Ich hab dieser Tage auch in Hans Kloepfers "Joahrlauf"
gelesen, erstmals 1967 im Verlag der Alpenland-Buchhandlung erschienen, zu dem
uns Ernst (von) Dombrowski Holzschnitte lieferte, da sehen Mägde wie zarte Fotomodelle
aus. Die "Texte als Frucht der Mußestunden eines Landarztes" haben
etwas provokant Schönfärberisches, worin selbst die Erfahrung des Großen Krieges
noch als launiges Ereignis aufscheint, das fast lustig erzählt wird.
Die "Darstellung des Wissens von jenem
ursprunghaften Teil des steirischen Volkes" kann ich da bei Kloepfer nicht
entdecken, sondern eher Geraune über das Völkische bei den subalternen Schichten, wie es
auch Volkskundler Viktor (von) Geramb ab 1946 gerne publiziert hat. Kleiner Einschub:
Diese Vonnerei ist ja ganz bemerkenswert, wie also Spießbürger in Ignoranz des
heimischen Adelsaufhebungsgesetzes vom April 1919 manchen Honoratioren ihr "von"
erhalten und damit diese alte Spielart von Inklusion und Exklusion weitertreiben, also an
aufrechten Hierarchien arbeiten.
Vor einigen Tagen fand ich Gelegenheit zu einem
ausführlichen Gespräch mit Vescon Systemtechnik-Boss Heimo Reicher; siehe: "Das neue Maschinenzeitalter" (Gespräche zur industriellen
Revolution). Dabei waren wir auch bei der Frage, warum sich diese Gesellschaft immer noch
so viel Abschätzigkeit gegen über körperlicher Arbeit leiste, was wohl ein wesentlicher
Beitrag zu jenem Fachkräftemangel ist, der in heimischen Betrieben beklagt wird.
Ich denke, die oben angedeutet Marotte des Schönredens von
Leben und Arbeit, wie sie kleinbürgerliche Kreise nun schon über viele Jahrzehnte
pflegen, ist ein wesentlicher Beitrag, um, dieses Problem lebendig zu halten. Es drückt
eine merkwürdige Form der Absatzbewegung von eigenen sozialen Wurzeln aus. (Aber wer
würde zugleich lauter von Identität und kulturellen Wurzeln reden?)
Ich hab selbst allerhand Erfahrungen mit radikalen
Aufsteigern sammeln dürfen, die wirtschaftlich reüssiert haben und sich etwa über die
Zuwendung zur Kunst als Bildungsbürger hervortun.

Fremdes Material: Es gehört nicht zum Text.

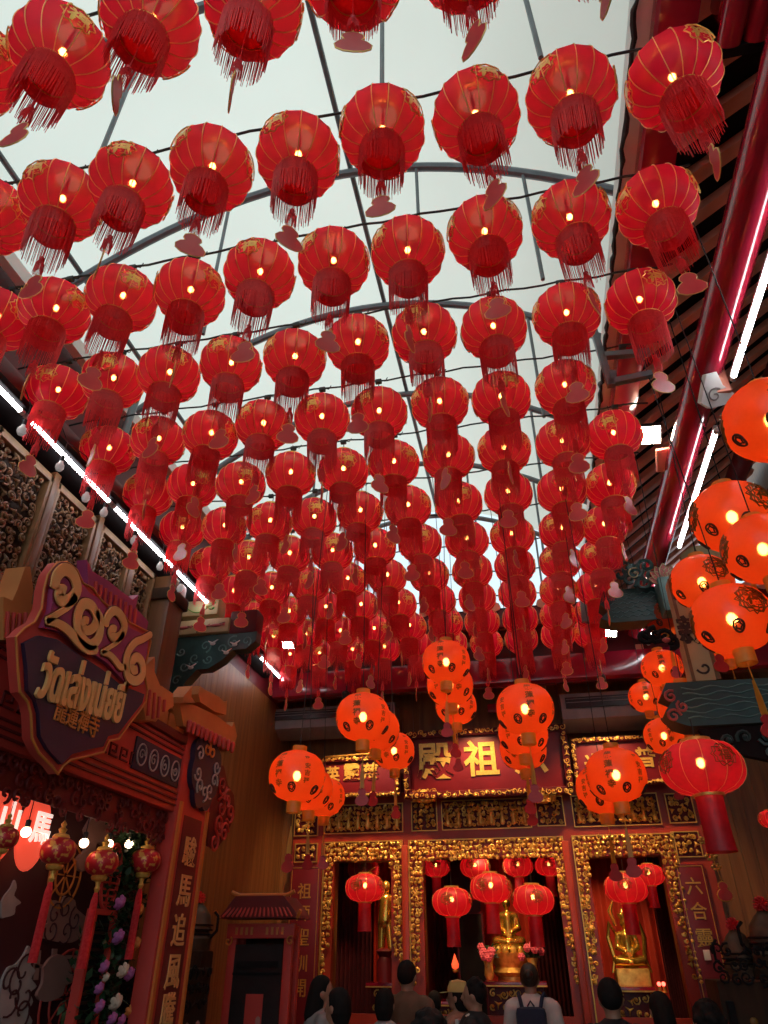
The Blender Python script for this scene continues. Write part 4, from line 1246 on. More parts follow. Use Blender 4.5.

Da kommt gelegentlich eine
aggressive Abwehr der Erinnerung an die subalterne Herkunft ins Spiel.
Dürfen denn nun die Dinge sein, was sie sind? Das kommt
eben darauf an. Bei anderen Gelegenheiten wird Herkunft extra betont. Das fiel mir etwa
bei dieser Wasabi-Paste auf: "Stolz in Japan hergestellt". Hier fällt
mir wieder ein, wie gerne in Österreich die Begriffe Heimat und Vaterland
als synonym angesehen werden, dabei sind das zwei völlig verschiedene Kategorien.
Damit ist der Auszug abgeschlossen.